──────── Material provided ────────

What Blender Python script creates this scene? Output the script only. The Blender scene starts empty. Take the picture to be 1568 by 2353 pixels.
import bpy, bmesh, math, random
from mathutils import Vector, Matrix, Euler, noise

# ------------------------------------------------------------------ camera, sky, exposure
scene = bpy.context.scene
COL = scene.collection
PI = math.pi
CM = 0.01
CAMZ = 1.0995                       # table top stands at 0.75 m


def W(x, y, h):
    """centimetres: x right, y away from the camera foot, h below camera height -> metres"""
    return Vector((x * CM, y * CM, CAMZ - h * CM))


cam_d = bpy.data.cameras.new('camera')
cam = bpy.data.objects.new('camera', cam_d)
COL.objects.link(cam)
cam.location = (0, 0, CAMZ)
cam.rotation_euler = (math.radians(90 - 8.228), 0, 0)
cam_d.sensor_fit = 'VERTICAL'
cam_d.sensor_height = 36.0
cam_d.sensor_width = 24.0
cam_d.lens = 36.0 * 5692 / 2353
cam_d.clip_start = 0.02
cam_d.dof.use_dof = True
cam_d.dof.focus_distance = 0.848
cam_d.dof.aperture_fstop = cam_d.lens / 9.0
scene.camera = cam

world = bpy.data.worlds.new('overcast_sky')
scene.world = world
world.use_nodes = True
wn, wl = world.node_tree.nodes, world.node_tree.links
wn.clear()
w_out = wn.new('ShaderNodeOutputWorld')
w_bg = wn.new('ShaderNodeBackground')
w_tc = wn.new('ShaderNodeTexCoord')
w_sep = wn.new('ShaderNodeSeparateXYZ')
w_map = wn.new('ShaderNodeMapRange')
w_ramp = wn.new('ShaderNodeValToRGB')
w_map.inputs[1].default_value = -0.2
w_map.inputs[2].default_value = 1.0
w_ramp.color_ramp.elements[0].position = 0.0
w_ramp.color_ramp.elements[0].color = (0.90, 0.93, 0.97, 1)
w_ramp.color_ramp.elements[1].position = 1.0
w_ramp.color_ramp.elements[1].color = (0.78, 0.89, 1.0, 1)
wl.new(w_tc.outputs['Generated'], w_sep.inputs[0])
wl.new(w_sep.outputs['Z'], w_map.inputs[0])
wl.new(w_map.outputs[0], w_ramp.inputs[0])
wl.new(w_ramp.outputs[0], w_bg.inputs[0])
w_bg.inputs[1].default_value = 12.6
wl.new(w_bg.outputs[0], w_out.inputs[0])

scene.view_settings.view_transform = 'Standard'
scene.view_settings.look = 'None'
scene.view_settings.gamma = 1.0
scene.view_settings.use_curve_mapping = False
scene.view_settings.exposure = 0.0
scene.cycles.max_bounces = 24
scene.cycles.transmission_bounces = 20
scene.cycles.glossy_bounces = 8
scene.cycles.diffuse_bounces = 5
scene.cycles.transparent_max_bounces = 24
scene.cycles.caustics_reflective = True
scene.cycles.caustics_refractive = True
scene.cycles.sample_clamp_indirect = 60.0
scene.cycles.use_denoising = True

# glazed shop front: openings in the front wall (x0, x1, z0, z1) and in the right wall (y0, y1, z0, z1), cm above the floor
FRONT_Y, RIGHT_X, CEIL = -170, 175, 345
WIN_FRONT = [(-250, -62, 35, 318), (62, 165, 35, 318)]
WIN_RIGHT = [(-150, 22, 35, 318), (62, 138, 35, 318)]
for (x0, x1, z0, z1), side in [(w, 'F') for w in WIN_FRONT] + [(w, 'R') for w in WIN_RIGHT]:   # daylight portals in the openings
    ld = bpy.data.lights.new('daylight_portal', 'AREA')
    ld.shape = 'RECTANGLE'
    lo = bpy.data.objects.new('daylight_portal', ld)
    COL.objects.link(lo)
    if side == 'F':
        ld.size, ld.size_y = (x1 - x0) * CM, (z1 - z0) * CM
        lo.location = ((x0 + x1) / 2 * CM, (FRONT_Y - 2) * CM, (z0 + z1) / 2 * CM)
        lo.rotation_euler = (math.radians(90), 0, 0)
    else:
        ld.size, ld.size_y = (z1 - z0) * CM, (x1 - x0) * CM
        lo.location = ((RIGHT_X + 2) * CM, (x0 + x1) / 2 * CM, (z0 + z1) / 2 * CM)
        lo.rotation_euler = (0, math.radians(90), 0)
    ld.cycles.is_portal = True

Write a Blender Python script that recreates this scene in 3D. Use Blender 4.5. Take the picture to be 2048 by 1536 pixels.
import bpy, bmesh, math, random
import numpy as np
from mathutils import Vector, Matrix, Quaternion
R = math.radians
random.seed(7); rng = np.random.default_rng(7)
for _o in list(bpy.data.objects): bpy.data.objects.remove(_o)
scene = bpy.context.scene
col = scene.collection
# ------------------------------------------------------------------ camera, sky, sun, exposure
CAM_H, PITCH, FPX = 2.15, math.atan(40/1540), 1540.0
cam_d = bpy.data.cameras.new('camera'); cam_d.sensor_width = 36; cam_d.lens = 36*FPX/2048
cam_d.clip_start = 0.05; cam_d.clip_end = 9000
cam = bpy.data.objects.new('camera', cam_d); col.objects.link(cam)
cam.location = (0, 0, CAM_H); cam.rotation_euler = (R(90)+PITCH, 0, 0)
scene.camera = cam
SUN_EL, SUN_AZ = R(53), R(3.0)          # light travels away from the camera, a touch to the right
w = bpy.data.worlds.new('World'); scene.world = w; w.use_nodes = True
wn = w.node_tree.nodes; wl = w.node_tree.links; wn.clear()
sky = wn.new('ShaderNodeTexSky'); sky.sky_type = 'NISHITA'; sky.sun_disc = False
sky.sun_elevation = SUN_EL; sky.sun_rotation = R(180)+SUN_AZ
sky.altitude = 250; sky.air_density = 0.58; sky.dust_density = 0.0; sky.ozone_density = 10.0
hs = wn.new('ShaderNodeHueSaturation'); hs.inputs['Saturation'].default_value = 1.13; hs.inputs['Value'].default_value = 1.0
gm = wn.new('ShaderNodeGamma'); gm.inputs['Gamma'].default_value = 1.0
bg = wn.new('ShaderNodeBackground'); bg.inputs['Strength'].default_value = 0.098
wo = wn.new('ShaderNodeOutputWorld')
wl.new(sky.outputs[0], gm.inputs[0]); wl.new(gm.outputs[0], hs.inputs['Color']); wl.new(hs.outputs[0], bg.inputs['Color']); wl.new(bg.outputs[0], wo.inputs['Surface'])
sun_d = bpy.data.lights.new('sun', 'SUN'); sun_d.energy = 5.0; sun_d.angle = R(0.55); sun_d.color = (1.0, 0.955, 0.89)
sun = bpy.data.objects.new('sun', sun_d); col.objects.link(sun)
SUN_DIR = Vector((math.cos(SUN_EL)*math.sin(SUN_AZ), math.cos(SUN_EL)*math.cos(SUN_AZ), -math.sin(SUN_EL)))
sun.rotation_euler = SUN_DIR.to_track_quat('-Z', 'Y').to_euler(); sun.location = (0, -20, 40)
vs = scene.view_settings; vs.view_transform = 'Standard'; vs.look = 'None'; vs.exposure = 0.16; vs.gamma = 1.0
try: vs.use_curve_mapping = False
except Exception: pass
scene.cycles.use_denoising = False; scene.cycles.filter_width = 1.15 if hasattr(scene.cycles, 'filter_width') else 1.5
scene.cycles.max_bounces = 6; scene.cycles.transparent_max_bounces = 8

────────

* Work to do
Your task is to return the full listing exactly as it was given.

* Final answer
What Blender Python script creates this scene? Output the script only. The Blender scene starts empty. Take the picture to be 1568 by 2353 pixels.
import bpy, bmesh, math, random
from mathutils import Vector, Matrix, Euler, noise

# ------------------------------------------------------------------ camera, sky, exposure
scene = bpy.context.scene
COL = scene.collection
PI = math.pi
CM = 0.01
CAMZ = 1.0995                       # table top stands at 0.75 m


def W(x, y, h):
    """centimetres: x right, y away from the camera foot, h below camera height -> metres"""
    return Vector((x * CM, y * CM, CAMZ - h * CM))


cam_d = bpy.data.cameras.new('camera')
cam = bpy.data.objects.new('camera', cam_d)
COL.objects.link(cam)
cam.location = (0, 0, CAMZ)
cam.rotation_euler = (math.radians(90 - 8.228), 0, 0)
cam_d.sensor_fit = 'VERTICAL'
cam_d.sensor_height = 36.0
cam_d.sensor_width = 24.0
cam_d.lens = 36.0 * 5692 / 2353
cam_d.clip_start = 0.02
cam_d.dof.use_dof = True
cam_d.dof.focus_distance = 0.848
cam_d.dof.aperture_fstop = cam_d.lens / 9.0
scene.camera = cam

world = bpy.data.worlds.new('overcast_sky')
scene.world = world
world.use_nodes = True
wn, wl = world.node_tree.nodes, world.node_tree.links
wn.clear()
w_out = wn.new('ShaderNodeOutputWorld')
w_bg = wn.new('ShaderNodeBackground')
w_tc = wn.new('ShaderNodeTexCoord')
w_sep = wn.new('ShaderNodeSeparateXYZ')
w_map = wn.new('ShaderNodeMapRange')
w_ramp = wn.new('ShaderNodeValToRGB')
w_map.inputs[1].default_value = -0.2
w_map.inputs[2].default_value = 1.0
w_ramp.color_ramp.elements[0].position = 0.0
w_ramp.color_ramp.elements[0].color = (0.90, 0.93, 0.97, 1)
w_ramp.color_ramp.elements[1].position = 1.0
w_ramp.color_ramp.elements[1].color = (0.78, 0.89, 1.0, 1)
wl.new(w_tc.outputs['Generated'], w_sep.inputs[0])
wl.new(w_sep.outputs['Z'], w_map.inputs[0])
wl.new(w_map.outputs[0], w_ramp.inputs[0])
wl.new(w_ramp.outputs[0], w_bg.inputs[0])
w_bg.inputs[1].default_value = 12.6
wl.new(w_bg.outputs[0], w_out.inputs[0])

scene.view_settings.view_transform = 'Standard'
scene.view_settings.look = 'None'
scene.view_settings.gamma = 1.0
scene.view_settings.use_curve_mapping = False
scene.view_settings.exposure = 0.0
scene.cycles.max_bounces = 24
scene.cycles.transmission_bounces = 20
scene.cycles.glossy_bounces = 8
scene.cycles.diffuse_bounces = 5
scene.cycles.transparent_max_bounces = 24
scene.cycles.caustics_reflective = True
scene.cycles.caustics_refractive = True
scene.cycles.sample_clamp_indirect = 60.0
scene.cycles.use_denoising = True

# glazed shop front: openings in the front wall (x0, x1, z0, z1) and in the right wall (y0, y1, z0, z1), cm above the floor
FRONT_Y, RIGHT_X, CEIL = -170, 175, 345
WIN_FRONT = [(-250, -62, 35, 318), (62, 165, 35, 318)]
WIN_RIGHT = [(-150, 22, 35, 318), (62, 138, 35, 318)]
for (x0, x1, z0, z1), side in [(w, 'F') for w in WIN_FRONT] + [(w, 'R') for w in WIN_RIGHT]:   # daylight portals in the openings
    ld = bpy.data.lights.new('daylight_portal', 'AREA')
    ld.shape = 'RECTANGLE'
    lo = bpy.data.objects.new('daylight_portal', ld)
    COL.objects.link(lo)
    if side == 'F':
        ld.size, ld.size_y = (x1 - x0) * CM, (z1 - z0) * CM
        lo.location = ((x0 + x1) / 2 * CM, (FRONT_Y - 2) * CM, (z0 + z1) / 2 * CM)
        lo.rotation_euler = (math.radians(90), 0, 0)
    else:
        ld.size, ld.size_y = (z1 - z0) * CM, (x1 - x0) * CM
        lo.location = ((RIGHT_X + 2) * CM, (x0 + x1) / 2 * CM, (z0 + z1) / 2 * CM)
        lo.rotation_euler = (0, math.radians(90), 0)
    ld.cycles.is_portal = True

Write a Blender Python script that recreates this scene in 3D. Use Blender 4.5. Take the picture to be 2048 by 1536 pixels.
import bpy, bmesh, math, random
import numpy as np
from mathutils import Vector, Matrix, Quaternion
R = math.radians
random.seed(7); rng = np.random.default_rng(7)
for _o in list(bpy.data.objects): bpy.data.objects.remove(_o)
scene = bpy.context.scene
col = scene.collection
# ------------------------------------------------------------------ camera, sky, sun, exposure
CAM_H, PITCH, FPX = 2.15, math.atan(40/1540), 1540.0
cam_d = bpy.data.cameras.new('camera'); cam_d.sensor_width = 36; cam_d.lens = 36*FPX/2048
cam_d.clip_start = 0.05; cam_d.clip_end = 9000
cam = bpy.data.objects.new('camera', cam_d); col.objects.link(cam)
cam.location = (0, 0, CAM_H); cam.rotation_euler = (R(90)+PITCH, 0, 0)
scene.camera = cam
SUN_EL, SUN_AZ = R(53), R(3.0)          # light travels away from the camera, a touch to the right
w = bpy.data.worlds.new('World'); scene.world = w; w.use_nodes = True
wn = w.node_tree.nodes; wl = w.node_tree.links; wn.clear()
sky = wn.new('ShaderNodeTexSky'); sky.sky_type = 'NISHITA'; sky.sun_disc = False
sky.sun_elevation = SUN_EL; sky.sun_rotation = R(180)+SUN_AZ
sky.altitude = 250; sky.air_density = 0.58; sky.dust_density = 0.0; sky.ozone_density = 10.0
hs = wn.new('ShaderNodeHueSaturation'); hs.inputs['Saturation'].default_value = 1.13; hs.inputs['Value'].default_value = 1.0
gm = wn.new('ShaderNodeGamma'); gm.inputs['Gamma'].default_value = 1.0
bg = wn.new('ShaderNodeBackground'); bg.inputs['Strength'].default_value = 0.098
wo = wn.new('ShaderNodeOutputWorld')
wl.new(sky.outputs[0], gm.inputs[0]); wl.new(gm.outputs[0], hs.inputs['Color']); wl.new(hs.outputs[0], bg.inputs['Color']); wl.new(bg.outputs[0], wo.inputs['Surface'])
sun_d = bpy.data.lights.new('sun', 'SUN'); sun_d.energy = 5.0; sun_d.angle = R(0.55); sun_d.color = (1.0, 0.955, 0.89)
sun = bpy.data.objects.new('sun', sun_d); col.objects.link(sun)
SUN_DIR = Vector((math.cos(SUN_EL)*math.sin(SUN_AZ), math.cos(SUN_EL)*math.cos(SUN_AZ), -math.sin(SUN_EL)))
sun.rotation_euler = SUN_DIR.to_track_quat('-Z', 'Y').to_euler(); sun.location = (0, -20, 40)
vs = scene.view_settings; vs.view_transform = 'Standard'; vs.look = 'None'; vs.exposure = 0.16; vs.gamma = 1.0
try: vs.use_curve_mapping = False
except Exception: pass
scene.cycles.use_denoising = False; scene.cycles.filter_width = 1.15 if hasattr(scene.cycles, 'filter_width') else 1.5
scene.cycles.max_bounces = 6; scene.cycles.transparent_max_bounces = 8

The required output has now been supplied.